Alex Ferrari, chief operating officer of MTV Networks Music Group, said the network acquired its stake in the Dew Tour at a time when it was looking to get into action sports. Its priorities have subsequently changed, and it has become more interested in developing scripted programs, which left it open to selling its stake back to NBC. The value of the company has increased since then from a reported $15 million to $30 million valuation in 2008 to a $40 million to $60 million valuation today. The size of MTV’s stake in Alli Sports remains unknown.

“It was opportunistic [when we bought it] in ’08 and it’s opportunistic now,” Ferrari said.

The Dew Tour will still air on MTV2 this summer, as well as NBC and USA Network. After that, NBC will look to shift the programming to Versus and Comcast regional sports networks, Monaghan said.

Ferrari said that MTV2, which is where most Dew Tour programming aired, will still show sports but the company has no specific plans in action sports.

During the three-year partnership between NBC and MTV, the Dew Tour expanded considerably. Its operators adopted the name Alli Sports, launched a new website, built an e-commerce business and added the Winter Dew Tour, AMA Motocross series and Gatorade Free Flow Tour to its portfolio of properties. Many of those initiatives were driven by Jeff Yapp, the former executive vice president of MTV Networks Music Group who left the network in 2009.

The efforts expanded the revenue of Alli Sports enough to double the value of the company in three years and increase its staff from 25 to 45 employees, but it required the company to grow fast during the height of the recession.

“Our core business is really healthy,” said Alli Sports President Wade Martin. “We’ve invested a lot in new businesses and some are moving along well, and some we’ll need to make decisions on. We knew those were new investments that would take time to mature.”

The Summer Dew Tour, which remains Alli Sports’ premier asset, reduced its size from a five-stop to a four-stop series for 2011. The move will yield a 20 percent cost savings for the tour, but it also will reduce its viewership and attendance total. It averaged 203,625 spectators for five events and 722,455 viewers on NBC in 2010.
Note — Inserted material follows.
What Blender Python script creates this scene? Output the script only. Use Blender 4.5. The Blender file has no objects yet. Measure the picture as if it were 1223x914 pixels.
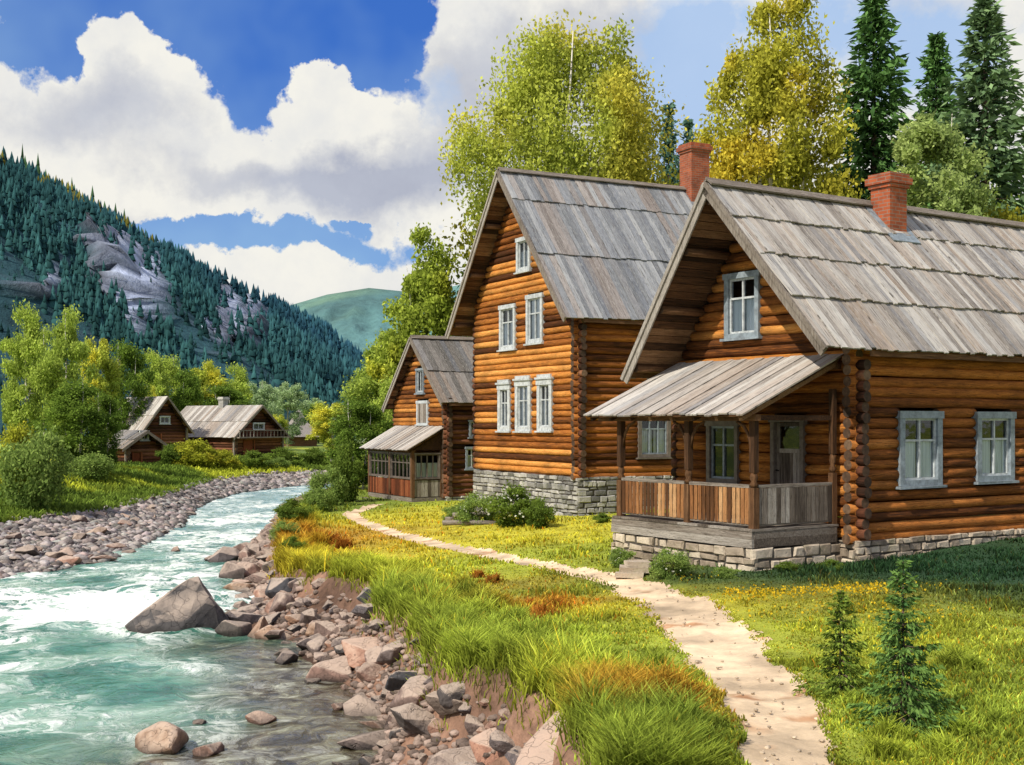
import bpy, bmesh, math, random
import numpy as np
from mathutils import Vector, Matrix
R = random.Random(7)
F, HZ, ZC = 1500.0, 505.0, 2.3
scene = bpy.context.scene
COL = scene.collection
# ------------------------------------------------------------------ helpers
def tag(o, label=None, cat=None, group=None, kind=None):
    if label: o['label'] = label
    if cat: o['category'] = cat
    if group: o['group'] = group
    if kind: o['kind'] = kind
    return o
def empty(name, loc, rz=0.0, label=None, cat=None, group=None, scale=(1, 1, 1)):
    o = bpy.data.objects.new(name, None); COL.objects.link(o)
    o.location = loc; o.rotation_euler = (0, 0, rz); o.scale = scale; o.empty_display_size = .3
    return tag(o, label, cat, group)
def link(name, me, parent=None, loc=None):
    o = bpy.data.objects.new(name, me); COL.objects.link(o)
    if parent is not None: o.parent = parent
    if loc is not None: o.location = loc
    return o
KIDS = {}
def copy_tree(o, parent=None):
    c = o.copy(); COL.objects.link(c); c.parent = parent
    for ch in [x for x in bpy.data.objects if x.parent == o]:
        copy_tree(ch, c)
    return c
class MB:
    def __init__(s): s.v = []; s.f = []; s.m = []; s.smooth = []
    def poly(s, pts, faces, mat=0, smooth=False):
        b = len(s.v); s.v += [tuple(p) for p in pts]
        for f in faces:
            s.f.append(tuple(b + i for i in f)); s.m.append(mat); s.smooth.append(smooth)
    def box(s, a, b, j=0.0, mat=0):
        x0, y0, z0 = a; x1, y1, z1 = b
        P = [(x0, y0, z0), (x1, y0, z0), (x1, y1, z0), (x0, y1, z0), (x0, y0, z1), (x1, y0, z1), (x1, y1, z1), (x0, y1, z1)]
        if j: P = [tuple(c + R.uniform(-j, j) for c in p) for p in P]
        s.poly(P, [(0, 3, 2, 1), (4, 5, 6, 7), (0, 1, 5, 4), (1, 2, 6, 5), (2, 3, 7, 6), (3, 0, 4, 7)], mat)
    def slab(s, pa, pb, w, t, mat=0):
        pa, pb, w, t = Vector(pa), Vector(pb), Vector(w), Vector(t)
        P = [pa - w - t, pa + w - t, pb + w - t, pb - w - t, pa - w + t, pa + w + t, pb + w + t, pb - w + t]
        s.poly(P, [(0, 3, 2, 1), (4, 5, 6, 7), (0, 1, 5, 4), (1, 2, 6, 5), (2, 3, 7, 6), (3, 0, 4, 7)], mat)
    def tube(s, pts, rad, n=8, mat=0, capmat=None, wob=0.0):
        pts = [Vector(p) for p in pts]; b = len(s.v)
        for i, p in enumerate(pts):
            d = (pts[min(i + 1, len(pts) - 1)] - pts[max(i - 1, 0)]).normalized()
            up = Vector((0, 0, 1)) if abs(d.z) < .95 else Vector((1, 0, 0))
            a = d.cross(up).normalized(); c = a.cross(d)
            r = rad[i] if isinstance(rad, (list, tuple)) else rad
            for k in range(n):
                th = 2 * math.pi * k / n; rr = r * (1 + R.uniform(-wob, wob))
                s.v.append(tuple(p + a * math.cos(th) * rr + c * math.sin(th) * rr))
        for i in range(len(pts) - 1):
            for k in range(n):
                k2 = (k + 1) % n
                s.f.append((b + i * n + k, b + i * n + k2, b + (i + 1) * n + k2, b + (i + 1) * n + k)); s.m.append(mat); s.smooth.append(True)
        cm = mat if capmat is None else capmat
        s.f.append(tuple(b + k for k in range(n))[::-1]); s.m.append(cm); s.smooth.append(False)
        e = b + (len(pts) - 1) * n
        s.f.append(tuple(e + k for k in range(n))); s.m.append(cm); s.smooth.append(False)
    def mesh(s, name, mats):
        me = bpy.data.meshes.new(name); me.from_pydata(s.v, [], s.f)
        for m in (mats if isinstance(mats, (list, tuple)) else [mats]): me.materials.append(m)
        me.polygons.foreach_set('material_index', s.m); me.polygons.foreach_set('use_smooth', s.smooth)
        me.update(); return me
    def build(s, name, mats, parent=None, loc=None):
        return link(name, s.mesh(name, mats), parent, loc)
def np_mesh(name, V, Fq, mat, col=None, smooth=False, nper=4):
    """V (n,3), Fq (m,nper) numpy; col (n,3) vertex colours"""
    me = bpy.data.meshes.new(name); n = len(V); m = len(Fq)
    me.vertices.add(n); me.vertices.foreach_set('co', np.ascontiguousarray(V, np.float32).ravel())
    me.loops.add(m * nper); me.loops.foreach_set('vertex_index', np.ascontiguousarray(Fq, np.int32).ravel())
    me.polygons.add(m); me.polygons.foreach_set('loop_start', np.arange(0, m * nper, nper, dtype=np.int32))
    if smooth: me.polygons.foreach_set('use_smooth', np.ones(m, bool))
    me.materials.append(mat)
    if col is not None:
        a = me.color_attributes.new('Col', 'FLOAT_COLOR', 'POINT')
        c = np.ones((n, 4), np.float32); c[:, :3] = col; a.data.foreach_set('color', c.ravel())
    me.update(calc_edges=True); return me
# numpy value noise
def _h(ix, iy, iz):
    n = (ix * 374761393 + iy * 668265263 + iz * 2147483647 + 12345) & 0x7fffffff
    n = ((n ^ (n >> 13)) * 1274126177) & 0x7fffffff
    return ((n ^ (n >> 16)) & 0xffff) / 65535.0
def vn(x, y, z=None):
    x = np.asarray(x, float); y = np.asarray(y, float); z = np.zeros_like(x) if z is None else np.asarray(z, float)
    ix, iy, iz = np.floor(x).astype(np.int64), np.floor(y).astype(np.int64), np.floor(z).astype(np.int64)
    fx, fy, fz = x - ix, y - iy, z - iz
    fx, fy, fz = [t * t * (3 - 2 * t) for t in (fx, fy, fz)]
    r = 0
    for a in (0, 1):
        for b in (0, 1):
            for c in (0, 1):
                r = r + _h(ix + a, iy + b, iz + c) * (fx if a else 1 - fx) * (fy if b else 1 - fy) * (fz if c else 1 - fz)
    return r * 2 - 1
def fbm(x, y, z=None, o=4):
    s = 0; a = 1; t = 0; k = 1.0
    for i in range(o):
        s = s + a * vn(np.asarray(x) * k + i * 17.3, np.asarray(y) * k + i * 9.1, None if z is None else np.asarray(z) * k); t += a; a *= .5; k *= 2.03
    return s / t
def sstep(a, b, x):
    t = np.clip((x - a) / (b - a), 0, 1); return t * t * (3 - 2 * t)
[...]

The tour is in the middle of negotiating renewals with all of its title partners: Mountain Dew for the summer and winter tours; Gatorade for the Free Flow Tour; and Lucas Oil for the AMA Motocross Series.

In the wake of NBC’s acquisition, Allisports.com will move from an MTV-supported Web platform to an NBC-supported one. Monaghan and Martin said NBC is more equipped to provide that support today than it was in 2008. Since then, it has built a more robust NBCSports.com site. They added that doing so also gives Alli Sports access to NBC’s established digital sales and distribution teams, which they anticipate will help the site monetize its digital assets more effectively.

“That’s a layup and two years ago we couldn’t do it,” Monaghan said. “Now we have the resources to really, really help them.”

Monaghan said that he’s held discussions with NBC Sports Chairman Mark Lazarus about developing an Alli board that includes both internal and external executives. Martin would report to the board the same way he reported to the NBC- and MTV-led board featuring Monaghan, Ebersol, Ferrari, MTV President Van Toffler and Amy Singer, former MTV vice president of business development.

Monaghan said that NBC will be focused on developing new revenue streams for Alli Sports. He pointed to Comcast’s GolfNow.com platform, which sells tee times at golf courses nationwide, as an example of the type of new business he’d like to see Alli Sports develop.

“That’s our challenge moving forward,” Monaghan said. “The Dew Tour’s really good programming. It’s programming that works as well on the Web mobile tablets. It’s got a great target demo. We love the appeal and global interest. But what’s next?”